• [Brief] Quote, please, the line with "hedge('low hedge at", the line with "hedge('uneven hedge of", and every line between them, exactly and with nothing else.

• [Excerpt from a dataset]
* * * * * * *

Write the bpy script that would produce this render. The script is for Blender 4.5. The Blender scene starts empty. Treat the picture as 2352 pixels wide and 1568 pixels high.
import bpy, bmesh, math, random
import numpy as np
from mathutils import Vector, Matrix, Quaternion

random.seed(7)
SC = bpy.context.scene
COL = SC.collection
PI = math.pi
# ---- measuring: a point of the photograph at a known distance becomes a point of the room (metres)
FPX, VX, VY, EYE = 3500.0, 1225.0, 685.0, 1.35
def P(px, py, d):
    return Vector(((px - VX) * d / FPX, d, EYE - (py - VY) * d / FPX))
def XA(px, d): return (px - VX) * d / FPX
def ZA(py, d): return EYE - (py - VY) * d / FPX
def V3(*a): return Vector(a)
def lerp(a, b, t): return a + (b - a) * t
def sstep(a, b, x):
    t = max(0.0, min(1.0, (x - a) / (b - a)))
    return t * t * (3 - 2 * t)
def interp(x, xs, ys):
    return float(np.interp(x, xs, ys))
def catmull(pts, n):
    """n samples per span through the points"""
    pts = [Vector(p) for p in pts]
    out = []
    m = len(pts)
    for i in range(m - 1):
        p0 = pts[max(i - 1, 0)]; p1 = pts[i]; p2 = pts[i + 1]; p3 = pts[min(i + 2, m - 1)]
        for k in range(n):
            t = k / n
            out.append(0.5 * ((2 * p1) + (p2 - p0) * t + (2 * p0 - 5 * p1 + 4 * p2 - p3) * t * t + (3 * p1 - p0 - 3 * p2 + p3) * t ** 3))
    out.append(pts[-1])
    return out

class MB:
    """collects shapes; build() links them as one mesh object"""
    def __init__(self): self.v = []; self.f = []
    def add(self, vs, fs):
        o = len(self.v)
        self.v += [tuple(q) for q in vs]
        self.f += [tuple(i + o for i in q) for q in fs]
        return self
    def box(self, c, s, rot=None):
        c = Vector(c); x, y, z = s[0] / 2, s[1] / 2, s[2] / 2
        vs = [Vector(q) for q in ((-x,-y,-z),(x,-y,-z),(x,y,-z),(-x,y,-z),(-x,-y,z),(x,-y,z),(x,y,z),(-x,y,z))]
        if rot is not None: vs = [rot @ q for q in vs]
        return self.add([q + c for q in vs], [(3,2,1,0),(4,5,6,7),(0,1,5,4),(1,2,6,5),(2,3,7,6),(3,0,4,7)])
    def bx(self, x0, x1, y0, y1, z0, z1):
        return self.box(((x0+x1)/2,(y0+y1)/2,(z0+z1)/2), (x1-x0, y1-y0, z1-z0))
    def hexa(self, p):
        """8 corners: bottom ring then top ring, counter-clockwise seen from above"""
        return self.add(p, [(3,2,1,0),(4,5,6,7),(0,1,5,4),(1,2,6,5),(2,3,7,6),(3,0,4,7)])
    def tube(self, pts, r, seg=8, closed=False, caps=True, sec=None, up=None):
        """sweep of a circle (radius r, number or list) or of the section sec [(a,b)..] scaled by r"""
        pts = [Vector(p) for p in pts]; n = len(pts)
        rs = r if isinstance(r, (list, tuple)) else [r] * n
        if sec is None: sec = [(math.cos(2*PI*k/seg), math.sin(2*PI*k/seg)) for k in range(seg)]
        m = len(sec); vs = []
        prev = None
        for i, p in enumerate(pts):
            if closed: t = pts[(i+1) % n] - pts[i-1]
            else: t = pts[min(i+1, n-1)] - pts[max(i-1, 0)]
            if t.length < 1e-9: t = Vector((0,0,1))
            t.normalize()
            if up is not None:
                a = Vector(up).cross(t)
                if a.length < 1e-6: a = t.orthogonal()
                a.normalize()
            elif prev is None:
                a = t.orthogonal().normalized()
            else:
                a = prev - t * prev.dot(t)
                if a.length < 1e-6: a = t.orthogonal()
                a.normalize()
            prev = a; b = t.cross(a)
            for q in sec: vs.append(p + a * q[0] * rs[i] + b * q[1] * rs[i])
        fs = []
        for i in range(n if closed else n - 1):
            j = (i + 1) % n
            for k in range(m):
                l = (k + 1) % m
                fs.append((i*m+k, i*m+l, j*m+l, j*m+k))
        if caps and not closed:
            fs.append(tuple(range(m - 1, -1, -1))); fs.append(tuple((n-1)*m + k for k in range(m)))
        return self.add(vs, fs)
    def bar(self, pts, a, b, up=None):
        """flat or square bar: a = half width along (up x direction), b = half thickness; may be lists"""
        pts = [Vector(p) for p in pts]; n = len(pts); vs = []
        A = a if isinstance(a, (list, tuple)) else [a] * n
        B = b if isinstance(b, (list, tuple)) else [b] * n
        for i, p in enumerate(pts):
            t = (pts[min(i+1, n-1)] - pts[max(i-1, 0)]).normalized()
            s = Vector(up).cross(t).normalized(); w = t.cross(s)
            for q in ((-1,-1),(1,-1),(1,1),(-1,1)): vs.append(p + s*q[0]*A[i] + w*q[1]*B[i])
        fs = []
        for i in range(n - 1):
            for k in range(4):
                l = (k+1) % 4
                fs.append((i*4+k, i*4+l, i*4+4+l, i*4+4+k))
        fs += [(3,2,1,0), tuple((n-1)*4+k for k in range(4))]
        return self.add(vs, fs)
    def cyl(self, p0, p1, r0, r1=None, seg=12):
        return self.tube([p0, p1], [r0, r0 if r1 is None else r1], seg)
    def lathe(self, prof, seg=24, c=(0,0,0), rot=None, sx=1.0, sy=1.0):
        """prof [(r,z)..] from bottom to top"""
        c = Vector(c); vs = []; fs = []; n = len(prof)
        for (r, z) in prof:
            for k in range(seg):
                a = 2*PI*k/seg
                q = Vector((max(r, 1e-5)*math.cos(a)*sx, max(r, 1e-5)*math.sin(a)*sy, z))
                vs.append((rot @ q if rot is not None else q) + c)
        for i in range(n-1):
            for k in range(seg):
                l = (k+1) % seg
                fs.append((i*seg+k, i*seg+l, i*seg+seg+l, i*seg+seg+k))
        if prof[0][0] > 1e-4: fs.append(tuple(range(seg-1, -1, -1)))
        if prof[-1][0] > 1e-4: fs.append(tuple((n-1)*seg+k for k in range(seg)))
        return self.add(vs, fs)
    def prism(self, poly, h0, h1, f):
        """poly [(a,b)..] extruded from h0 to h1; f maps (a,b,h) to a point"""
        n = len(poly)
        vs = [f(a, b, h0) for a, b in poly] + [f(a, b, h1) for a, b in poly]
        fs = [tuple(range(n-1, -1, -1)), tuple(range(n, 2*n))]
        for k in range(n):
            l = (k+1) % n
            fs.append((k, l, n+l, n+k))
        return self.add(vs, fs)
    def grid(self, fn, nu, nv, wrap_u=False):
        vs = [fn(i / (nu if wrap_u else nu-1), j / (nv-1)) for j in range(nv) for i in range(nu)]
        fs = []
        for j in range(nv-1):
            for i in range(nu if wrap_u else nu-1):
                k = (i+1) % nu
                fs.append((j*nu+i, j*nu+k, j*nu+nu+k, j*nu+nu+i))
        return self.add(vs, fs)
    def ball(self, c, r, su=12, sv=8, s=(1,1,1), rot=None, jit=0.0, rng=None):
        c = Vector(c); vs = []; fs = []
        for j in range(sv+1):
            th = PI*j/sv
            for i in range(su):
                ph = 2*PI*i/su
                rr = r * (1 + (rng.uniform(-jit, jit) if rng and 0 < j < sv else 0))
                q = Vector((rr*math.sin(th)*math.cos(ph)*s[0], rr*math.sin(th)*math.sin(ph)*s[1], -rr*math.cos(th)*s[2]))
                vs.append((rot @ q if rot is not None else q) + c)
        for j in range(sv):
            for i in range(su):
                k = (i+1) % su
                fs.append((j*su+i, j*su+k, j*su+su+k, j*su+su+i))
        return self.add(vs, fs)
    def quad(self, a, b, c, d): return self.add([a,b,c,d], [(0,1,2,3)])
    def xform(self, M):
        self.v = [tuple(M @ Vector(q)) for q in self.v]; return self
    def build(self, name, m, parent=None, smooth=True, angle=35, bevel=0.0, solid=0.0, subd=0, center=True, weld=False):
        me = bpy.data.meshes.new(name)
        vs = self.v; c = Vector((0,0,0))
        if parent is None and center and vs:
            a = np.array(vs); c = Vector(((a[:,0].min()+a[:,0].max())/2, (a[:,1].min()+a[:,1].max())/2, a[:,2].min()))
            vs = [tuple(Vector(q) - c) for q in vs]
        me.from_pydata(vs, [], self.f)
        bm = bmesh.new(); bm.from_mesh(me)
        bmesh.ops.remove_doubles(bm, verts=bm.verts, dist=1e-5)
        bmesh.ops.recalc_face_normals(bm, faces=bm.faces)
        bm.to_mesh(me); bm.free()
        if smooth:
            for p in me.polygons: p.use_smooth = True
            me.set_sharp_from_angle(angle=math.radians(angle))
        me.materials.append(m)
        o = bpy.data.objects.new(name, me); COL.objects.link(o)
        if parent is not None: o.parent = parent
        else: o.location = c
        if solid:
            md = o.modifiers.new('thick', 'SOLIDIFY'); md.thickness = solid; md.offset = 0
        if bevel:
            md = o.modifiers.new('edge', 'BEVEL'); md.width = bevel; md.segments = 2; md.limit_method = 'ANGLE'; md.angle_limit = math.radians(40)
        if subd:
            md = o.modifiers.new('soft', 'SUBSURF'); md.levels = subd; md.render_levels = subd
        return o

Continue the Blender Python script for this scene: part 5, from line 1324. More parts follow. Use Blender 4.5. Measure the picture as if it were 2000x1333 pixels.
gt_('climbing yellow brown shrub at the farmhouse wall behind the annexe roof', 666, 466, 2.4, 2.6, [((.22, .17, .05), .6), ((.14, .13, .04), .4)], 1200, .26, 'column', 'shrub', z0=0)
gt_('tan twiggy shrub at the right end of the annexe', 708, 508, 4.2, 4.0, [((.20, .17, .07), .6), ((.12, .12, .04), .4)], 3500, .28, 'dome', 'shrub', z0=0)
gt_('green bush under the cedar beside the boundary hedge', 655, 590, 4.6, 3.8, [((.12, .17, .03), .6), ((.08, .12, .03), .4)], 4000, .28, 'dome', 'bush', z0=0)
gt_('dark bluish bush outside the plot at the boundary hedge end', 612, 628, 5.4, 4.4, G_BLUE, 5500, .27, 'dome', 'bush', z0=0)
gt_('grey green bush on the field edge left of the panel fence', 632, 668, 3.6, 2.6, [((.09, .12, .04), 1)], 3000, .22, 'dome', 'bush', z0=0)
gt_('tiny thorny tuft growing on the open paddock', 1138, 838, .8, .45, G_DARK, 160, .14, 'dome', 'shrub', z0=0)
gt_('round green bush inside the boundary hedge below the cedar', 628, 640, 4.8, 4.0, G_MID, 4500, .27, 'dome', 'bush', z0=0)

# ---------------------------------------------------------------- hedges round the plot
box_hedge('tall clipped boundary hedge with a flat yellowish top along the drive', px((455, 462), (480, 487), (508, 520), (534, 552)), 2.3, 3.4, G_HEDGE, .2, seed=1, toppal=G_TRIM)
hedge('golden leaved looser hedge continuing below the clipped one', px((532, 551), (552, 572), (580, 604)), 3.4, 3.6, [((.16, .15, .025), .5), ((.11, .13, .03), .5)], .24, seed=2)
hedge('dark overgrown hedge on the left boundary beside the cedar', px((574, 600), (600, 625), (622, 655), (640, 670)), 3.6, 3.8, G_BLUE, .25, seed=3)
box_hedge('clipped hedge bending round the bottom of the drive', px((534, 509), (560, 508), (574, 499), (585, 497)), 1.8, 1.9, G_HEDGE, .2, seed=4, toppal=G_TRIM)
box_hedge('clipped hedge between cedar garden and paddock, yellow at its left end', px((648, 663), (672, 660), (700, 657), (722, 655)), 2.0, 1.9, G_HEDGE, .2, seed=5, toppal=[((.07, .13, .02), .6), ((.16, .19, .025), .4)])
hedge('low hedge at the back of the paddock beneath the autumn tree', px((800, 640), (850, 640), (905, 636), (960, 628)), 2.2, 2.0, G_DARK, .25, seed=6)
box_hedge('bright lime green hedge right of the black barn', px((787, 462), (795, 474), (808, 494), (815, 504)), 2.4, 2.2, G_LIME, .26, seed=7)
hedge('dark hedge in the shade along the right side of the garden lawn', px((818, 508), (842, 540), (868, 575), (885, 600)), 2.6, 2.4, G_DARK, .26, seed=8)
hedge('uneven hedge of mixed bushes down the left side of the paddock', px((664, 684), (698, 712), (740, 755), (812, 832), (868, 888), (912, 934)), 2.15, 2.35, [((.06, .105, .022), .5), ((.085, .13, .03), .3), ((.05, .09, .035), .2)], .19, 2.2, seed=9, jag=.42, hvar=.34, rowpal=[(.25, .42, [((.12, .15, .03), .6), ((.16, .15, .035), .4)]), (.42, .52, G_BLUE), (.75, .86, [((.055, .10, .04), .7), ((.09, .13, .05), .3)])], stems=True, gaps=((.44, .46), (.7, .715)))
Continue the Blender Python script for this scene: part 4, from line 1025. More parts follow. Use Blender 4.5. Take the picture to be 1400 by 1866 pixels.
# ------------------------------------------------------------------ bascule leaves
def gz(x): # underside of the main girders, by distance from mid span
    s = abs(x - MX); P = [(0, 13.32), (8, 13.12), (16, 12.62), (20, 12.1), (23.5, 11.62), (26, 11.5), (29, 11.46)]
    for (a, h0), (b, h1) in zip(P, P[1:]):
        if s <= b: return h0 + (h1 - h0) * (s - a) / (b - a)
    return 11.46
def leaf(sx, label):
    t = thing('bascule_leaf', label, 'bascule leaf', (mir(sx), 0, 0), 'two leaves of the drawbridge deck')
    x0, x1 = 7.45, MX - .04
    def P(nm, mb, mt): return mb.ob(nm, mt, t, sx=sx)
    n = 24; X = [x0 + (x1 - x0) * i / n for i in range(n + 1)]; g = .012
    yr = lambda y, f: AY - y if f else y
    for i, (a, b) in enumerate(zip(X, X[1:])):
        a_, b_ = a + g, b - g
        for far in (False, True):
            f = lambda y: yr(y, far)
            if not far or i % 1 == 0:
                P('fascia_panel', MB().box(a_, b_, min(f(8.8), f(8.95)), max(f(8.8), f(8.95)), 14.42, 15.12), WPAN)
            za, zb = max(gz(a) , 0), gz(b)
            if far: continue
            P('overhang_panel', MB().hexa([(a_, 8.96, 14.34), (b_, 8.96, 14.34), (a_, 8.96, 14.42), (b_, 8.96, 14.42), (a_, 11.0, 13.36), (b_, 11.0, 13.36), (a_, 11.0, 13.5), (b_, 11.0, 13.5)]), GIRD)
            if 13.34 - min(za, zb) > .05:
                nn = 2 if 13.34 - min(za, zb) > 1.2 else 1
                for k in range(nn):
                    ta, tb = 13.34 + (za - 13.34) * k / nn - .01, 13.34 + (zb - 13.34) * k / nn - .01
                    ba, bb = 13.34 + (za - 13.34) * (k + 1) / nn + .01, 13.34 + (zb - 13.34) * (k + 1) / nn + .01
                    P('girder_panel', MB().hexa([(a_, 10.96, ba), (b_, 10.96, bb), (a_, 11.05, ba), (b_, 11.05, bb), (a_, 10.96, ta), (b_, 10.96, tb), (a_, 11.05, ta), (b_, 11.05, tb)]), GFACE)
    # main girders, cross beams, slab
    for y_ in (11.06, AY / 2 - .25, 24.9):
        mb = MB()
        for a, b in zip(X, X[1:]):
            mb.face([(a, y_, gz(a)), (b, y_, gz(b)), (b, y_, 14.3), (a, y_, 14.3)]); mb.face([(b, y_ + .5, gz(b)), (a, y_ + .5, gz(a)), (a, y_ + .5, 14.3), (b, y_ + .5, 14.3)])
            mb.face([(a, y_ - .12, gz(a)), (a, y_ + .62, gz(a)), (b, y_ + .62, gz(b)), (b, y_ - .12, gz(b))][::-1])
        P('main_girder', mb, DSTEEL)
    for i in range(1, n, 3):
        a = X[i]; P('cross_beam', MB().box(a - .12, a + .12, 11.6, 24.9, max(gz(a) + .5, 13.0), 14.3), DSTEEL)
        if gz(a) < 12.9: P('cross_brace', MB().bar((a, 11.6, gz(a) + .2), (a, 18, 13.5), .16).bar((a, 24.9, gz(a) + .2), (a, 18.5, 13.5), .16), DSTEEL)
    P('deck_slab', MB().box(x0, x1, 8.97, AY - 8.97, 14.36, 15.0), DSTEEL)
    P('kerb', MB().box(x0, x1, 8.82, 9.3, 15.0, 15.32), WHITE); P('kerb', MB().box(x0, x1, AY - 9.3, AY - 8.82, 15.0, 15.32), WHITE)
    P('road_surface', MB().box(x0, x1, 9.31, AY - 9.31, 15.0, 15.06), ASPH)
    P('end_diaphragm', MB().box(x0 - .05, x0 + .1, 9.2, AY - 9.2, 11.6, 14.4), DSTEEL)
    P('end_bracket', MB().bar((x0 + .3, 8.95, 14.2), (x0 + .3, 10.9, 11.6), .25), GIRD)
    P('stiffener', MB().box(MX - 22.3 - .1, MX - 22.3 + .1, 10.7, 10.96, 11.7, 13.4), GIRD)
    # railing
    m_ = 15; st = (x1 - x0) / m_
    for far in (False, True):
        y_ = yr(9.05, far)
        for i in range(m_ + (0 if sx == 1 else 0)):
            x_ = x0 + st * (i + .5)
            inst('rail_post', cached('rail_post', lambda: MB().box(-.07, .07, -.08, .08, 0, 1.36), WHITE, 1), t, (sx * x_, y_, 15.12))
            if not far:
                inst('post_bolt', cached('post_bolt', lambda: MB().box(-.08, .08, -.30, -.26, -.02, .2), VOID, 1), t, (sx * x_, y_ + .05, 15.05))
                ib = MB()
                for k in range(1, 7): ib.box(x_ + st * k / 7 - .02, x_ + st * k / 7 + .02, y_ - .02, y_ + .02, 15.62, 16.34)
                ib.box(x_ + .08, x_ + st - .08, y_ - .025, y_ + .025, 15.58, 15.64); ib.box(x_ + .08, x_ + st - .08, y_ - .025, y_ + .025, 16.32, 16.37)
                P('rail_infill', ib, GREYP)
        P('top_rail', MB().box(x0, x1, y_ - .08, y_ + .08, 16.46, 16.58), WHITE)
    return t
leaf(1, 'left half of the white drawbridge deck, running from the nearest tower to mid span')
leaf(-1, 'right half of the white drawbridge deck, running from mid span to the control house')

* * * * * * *

• [Response]
hedge('low hedge at the back of the paddock beneath the autumn tree', px((800, 640), (850, 640), (905, 636), (960, 628)), 2.2, 2.0, G_DARK, .25, seed=6)
box_hedge('bright lime green hedge right of the black barn', px((787, 462), (795, 474), (808, 494), (815, 504)), 2.4, 2.2, G_LIME, .26, seed=7)
hedge('dark hedge in the shade along the right side of the garden lawn', px((818, 508), (842, 540), (868, 575), (885, 600)), 2.6, 2.4, G_DARK, .26, seed=8)
hedge('uneven hedge of mixed bushes down the left side of the paddock', px((664, 684), (698, 712), (740, 755), (812, 832), (868, 888), (912, 934)), 2.15, 2.35, [((.06, .105, .022), .5), ((.085, .13, .03), .3), ((.05, .09, .035), .2)], .19, 2.2, seed=9, jag=.42, hvar=.34, rowpal=[(.25, .42, [((.12, .15, .03), .6), ((.16, .15, .035), .4)]), (.42, .52, G_BLUE), (.75, .86, [((.055, .10, .04), .7), ((.09, .13, .05), .3)])], stems=True, gaps=((.44, .46), (.7, .715)))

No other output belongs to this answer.